### What you need to do:
Write out the material again exactly, please, and omit the pictures.

============

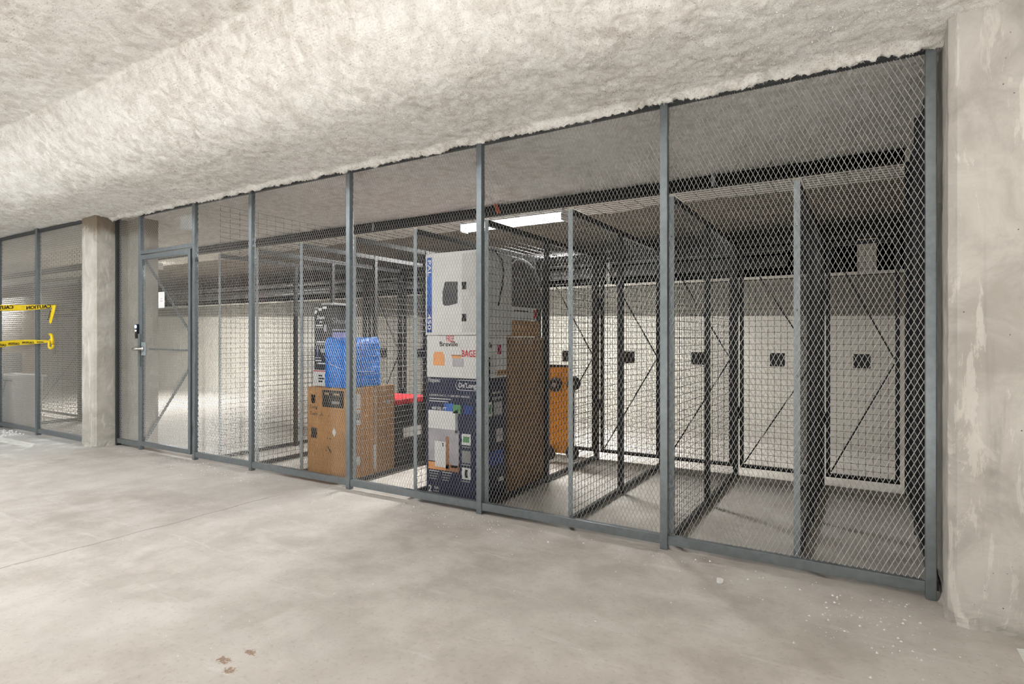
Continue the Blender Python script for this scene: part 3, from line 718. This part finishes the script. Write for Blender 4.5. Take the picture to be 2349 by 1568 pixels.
patch(t, 'photo_window', 'white', px(988), px(1052), pz(984), pz(942), f); patch(t, 'photo_curtain', 'grey', px(1052), px(1058), pz(990), pz(938), f)
patch(t, 'photo_wall', 'lav', px(988), px(1060), pz(1062), pz(984), f); patch(t, 'photo_floor', 'orange', px(988), px(1060), pz(1079), pz(1060), f)
patch(t, 'photo_floor', 'brown', px(1030), px(1060), pz(1079), pz(1064), f - .001)
patch(t, 'photo_appliance', 'white', px(1004), px(1030), pz(1072), pz(1013), f - .001); patch(t, 'photo_chair', 'brown', px(1030), px(1038), pz(1074), pz(1000), f - .001)
patch(t, 'photo_curtain', 'lav', px(1042), px(1058), pz(1070), pz(990), f - .001); patch(t, 'photo_handle', 'ink', px(1022), px(1025), pz(1024), pz(1016), f - .0022)
for y0, y1, mm in ((1015, 990, 'white'), (1055, 1028, 'grey'), (1092, 1066, 'white')):
    patch(t, 'feature_tile', mm, px(1067), px(1087), pz(y0), pz(y1), f)
    patch(t, 'printed_line', 'grey', px(1067), px(1086), pz(y0 + 6), pz(y0 + 3), f)
patch(t, 'tile_drawing', 'green', px(1070), px(1084), pz(1009), pz(996), f - .0012); patch(t, 'tile_drawing', 'ink', px(1074), px(1080), pz(1088), pz(1070), f - .0012)
for x, w in ((990, .10), (1021, .09)):
    for k in range(4): patch(t, 'printed_line', 'boxgrey' if k == 0 else 'grey', px(x), px(x) + w * (1 - .1 * k), pz(1084 + k * 6), pz(1082 + k * 6), f)
lettering(t, '2', .05, (px(988), f - .001, pz(1132)), 'white', bold=True); lettering(t, 'YEAR', .018, (px(1001), f - .001, pz(1124)), 'white', w=.05)
lettering(t, 'LIMITED', .012, (px(1001), f - .001, pz(1131)), 'boxgrey', w=.05)
patch(t, 'feature_tile', 'white', -.10, -.03, .62, .73, hx, 'side'); patch(t, 'tile_drawing', 'green', -.09, -.04, .64, .71, hx + .0012, 'side')
for z0, z1, y0, y1, mm in ((.78, .80, -.02, .10, 'grey'), (.74, .76, -.02, .11, 'grey'), (.62, .72, .0, .11, 'lav'), (.42, .52, .03, .12, 'lav'), (.12, .15, .06, .13, 'boxgrey'), (.25, .36, -.1, .12, 'darkblue')):
    patch(t, 'printed_panel', mm, y0, y1, z0, z1, hx, 'side')

t, hx, hy, h = carton('toaster_carton', 'white toaster carton in the middle of the locker stack', NX0 + .005, NX1, NY0, NY1 + .015, .907, 1.222, 'boxwhite', bevel=.003)
f = -hy
qz = lambda y: (863 - y) / 95 * h
qx = lambda x: (x - 984) / 109 * .44 - hx
lettering(t, 'Breville', .036, (qx(1015), f - .001, qz(792)), 'ink', w=.17, bold=True)
lettering(t, 'FREE', .05, (qx(1031), f - .0016, qz(782)), 'red', w=.07)
lettering(t, 'BAGEL', .05, (qx(1066), f - .001, qz(815)), 'red', w=.15, bold=True)
patch(t, 'printed_toaster', 'orange', qx(1000), qx(1026), qz(836), qz(811), f); patch(t, 'printed_toaster', 'orange', qx(1002), qx(1023), qz(811), qz(805), f)
patch(t, 'printed_oven', 'brown', qx(1042), qx(1064), qz(814), qz(811), f); patch(t, 'printed_oven', 'orange', qx(1043), qx(1064), qz(819), qz(814), f); patch(t, 'printed_oven', 'lav', qx(1045), qx(1070), qz(838), qz(819), f)
lettering(t, 'Breville', .04, (hx + .001, -hy + .02, h - .09), 'ink', face='side', w=.11, bold=True)
patch(t, 'printed_badge', 'magenta', .04, .09, h - .14, h - .07, hx, 'side'); patch(t, 'printed_oven', 'ink', -.13, -.06, .0, h - .16, hx, 'side'); patch(t, 'printed_oven', 'boxgrey', -.05, .02, .02, h - .14, hx, 'side')
patch(t, 'printed_panel', 'card', .03, hy - .005, .015, .055, hx, 'side')

t, hx, hy, h = carton('pet_door_carton', 'tall white carton with blue edge strip on top of the locker stack', NX0 - .008, NX1, NY0, NY1 + .09, 1.226, 1.846, 'boxwhite', bevel=.004)
f = -hy
rz_ = lambda y: (768 - y) / 184 * h
patch(t, 'blue_strip', 'blue', -hx + .015, -hx + .062, .02, h - .03, f)
patch(t, 'blue_strip', 'darkblue', -hx + .015, -hx + .062, .02, .22, f - .0008)
lettering(t, 'PAL', .034, (-hx + .023, f - .002, h - .05), 'white', rot=-math.pi / 2, w=.12, bold=True)
lettering(t, '450', .034, (-hx + .023, f - .002, .16), 'white', rot=-math.pi / 2, w=.12, bold=True)
hx0 = -hx
dp = [(.165, .325), (.165, .235), (.18, .22), (.225, .22), (.305, .235), (.305, .395), (.195, .40), (.182, .39), (.178, .36)]
MB().add([(hx0 + x, f - .0012, z) for x, z in dp] + [(hx0 + x, f, z) for x, z in dp], [tuple(range(9))] + [(i, 9 + i, 9 + (i + 1) % 9, (i + 1) % 9) for i in range(9)]).build('printed_window', M['slate'], t)
patch(t, 'printed_panel', 'boxgrey', hx0 + .345, hx0 + .515, .02, h - .02, f - .0002)
for z in (.335, .10):
    MB().box(hx0 + .345, hx0 + .385, f - .0022, f - .001, z, z + .055).build('printed_hinge', M['ink'], t)
patch(t, 'side_wrap', 'boxgrey', -hy + .003, hy - .003, .004, h - .004, hx, 'side')
MB().path([(hx + .004, -.03, h + .005), (hx + .008, .05, h - .05), (hx + .008, .075, h - .13), (hx + .008, .055, h - .25), (hx + .008, .0, h - .40)], .006).build('hanging_strap', M['black'], t)
MB().path([(-.2, .0, h), (-.05, -.06, h + .03), (.12, .0, h + .035), (.22, .02, h + .02), (hx, -.02, h + .005)], .012).build('bundled_cord', M['black'], t)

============

### Task response:
Continue the Blender Python script for this scene: part 3, from line 718. This part finishes the script. Write for Blender 4.5. Take the picture to be 2349 by 1568 pixels.
patch(t, 'photo_window', 'white', px(988), px(1052), pz(984), pz(942), f); patch(t, 'photo_curtain', 'grey', px(1052), px(1058), pz(990), pz(938), f)
patch(t, 'photo_wall', 'lav', px(988), px(1060), pz(1062), pz(984), f); patch(t, 'photo_floor', 'orange', px(988), px(1060), pz(1079), pz(1060), f)
patch(t, 'photo_floor', 'brown', px(1030), px(1060), pz(1079), pz(1064), f - .001)
patch(t, 'photo_appliance', 'white', px(1004), px(1030), pz(1072), pz(1013), f - .001); patch(t, 'photo_chair', 'brown', px(1030), px(1038), pz(1074), pz(1000), f - .001)
patch(t, 'photo_curtain', 'lav', px(1042), px(1058), pz(1070), pz(990), f - .001); patch(t, 'photo_handle', 'ink', px(1022), px(1025), pz(1024), pz(1016), f - .0022)
for y0, y1, mm in ((1015, 990, 'white'), (1055, 1028, 'grey'), (1092, 1066, 'white')):
    patch(t, 'feature_tile', mm, px(1067), px(1087), pz(y0), pz(y1), f)
    patch(t, 'printed_line', 'grey', px(1067), px(1086), pz(y0 + 6), pz(y0 + 3), f)
patch(t, 'tile_drawing', 'green', px(1070), px(1084), pz(1009), pz(996), f - .0012); patch(t, 'tile_drawing', 'ink', px(1074), px(1080), pz(1088), pz(1070), f - .0012)
for x, w in ((990, .10), (1021, .09)):
    for k in range(4): patch(t, 'printed_line', 'boxgrey' if k == 0 else 'grey', px(x), px(x) + w * (1 - .1 * k), pz(1084 + k * 6), pz(1082 + k * 6), f)
lettering(t, '2', .05, (px(988), f - .001, pz(1132)), 'white', bold=True); lettering(t, 'YEAR', .018, (px(1001), f - .001, pz(1124)), 'white', w=.05)
lettering(t, 'LIMITED', .012, (px(1001), f - .001, pz(1131)), 'boxgrey', w=.05)
patch(t, 'feature_tile', 'white', -.10, -.03, .62, .73, hx, 'side'); patch(t, 'tile_drawing', 'green', -.09, -.04, .64, .71, hx + .0012, 'side')
for z0, z1, y0, y1, mm in ((.78, .80, -.02, .10, 'grey'), (.74, .76, -.02, .11, 'grey'), (.62, .72, .0, .11, 'lav'), (.42, .52, .03, .12, 'lav'), (.12, .15, .06, .13, 'boxgrey'), (.25, .36, -.1, .12, 'darkblue')):
    patch(t, 'printed_panel', mm, y0, y1, z0, z1, hx, 'side')

t, hx, hy, h = carton('toaster_carton', 'white toaster carton in the middle of the locker stack', NX0 + .005, NX1, NY0, NY1 + .015, .907, 1.222, 'boxwhite', bevel=.003)
f = -hy
qz = lambda y: (863 - y) / 95 * h
qx = lambda x: (x - 984) / 109 * .44 - hx
lettering(t, 'Breville', .036, (qx(1015), f - .001, qz(792)), 'ink', w=.17, bold=True)
lettering(t, 'FREE', .05, (qx(1031), f - .0016, qz(782)), 'red', w=.07)
lettering(t, 'BAGEL', .05, (qx(1066), f - .001, qz(815)), 'red', w=.15, bold=True)
patch(t, 'printed_toaster', 'orange', qx(1000), qx(1026), qz(836), qz(811), f); patch(t, 'printed_toaster', 'orange', qx(1002), qx(1023), qz(811), qz(805), f)
patch(t, 'printed_oven', 'brown', qx(1042), qx(1064), qz(814), qz(811), f); patch(t, 'printed_oven', 'orange', qx(1043), qx(1064), qz(819), qz(814), f); patch(t, 'printed_oven', 'lav', qx(1045), qx(1070), qz(838), qz(819), f)
lettering(t, 'Breville', .04, (hx + .001, -hy + .02, h - .09), 'ink', face='side', w=.11, bold=True)
patch(t, 'printed_badge', 'magenta', .04, .09, h - .14, h - .07, hx, 'side'); patch(t, 'printed_oven', 'ink', -.13, -.06, .0, h - .16, hx, 'side'); patch(t, 'printed_oven', 'boxgrey', -.05, .02, .02, h - .14, hx, 'side')
patch(t, 'printed_panel', 'card', .03, hy - .005, .015, .055, hx, 'side')

t, hx, hy, h = carton('pet_door_carton', 'tall white carton with blue edge strip on top of the locker stack', NX0 - .008, NX1, NY0, NY1 + .09, 1.226, 1.846, 'boxwhite', bevel=.004)
f = -hy
rz_ = lambda y: (768 - y) / 184 * h
patch(t, 'blue_strip', 'blue', -hx + .015, -hx + .062, .02, h - .03, f)
patch(t, 'blue_strip', 'darkblue', -hx + .015, -hx + .062, .02, .22, f - .0008)
lettering(t, 'PAL', .034, (-hx + .023, f - .002, h - .05), 'white', rot=-math.pi / 2, w=.12, bold=True)
lettering(t, '450', .034, (-hx + .023, f - .002, .16), 'white', rot=-math.pi / 2, w=.12, bold=True)
hx0 = -hx
dp = [(.165, .325), (.165, .235), (.18, .22), (.225, .22), (.305, .235), (.305, .395), (.195, .40), (.182, .39), (.178, .36)]
MB().add([(hx0 + x, f - .0012, z) for x, z in dp] + [(hx0 + x, f, z) for x, z in dp], [tuple(range(9))] + [(i, 9 + i, 9 + (i + 1) % 9, (i + 1) % 9) for i in range(9)]).build('printed_window', M['slate'], t)
patch(t, 'printed_panel', 'boxgrey', hx0 + .345, hx0 + .515, .02, h - .02, f - .0002)
for z in (.335, .10):
    MB().box(hx0 + .345, hx0 + .385, f - .0022, f - .001, z, z + .055).build('printed_hinge', M['ink'], t)
patch(t, 'side_wrap', 'boxgrey', -hy + .003, hy - .003, .004, h - .004, hx, 'side')
MB().path([(hx + .004, -.03, h + .005), (hx + .008, .05, h - .05), (hx + .008, .075, h - .13), (hx + .008, .055, h - .25), (hx + .008, .0, h - .40)], .006).build('hanging_strap', M['black'], t)
MB().path([(-.2, .0, h), (-.05, -.06, h + .03), (.12, .0, h + .035), (.22, .02, h + .02), (hx, -.02, h + .005)], .012).build('bundled_cord', M['black'], t)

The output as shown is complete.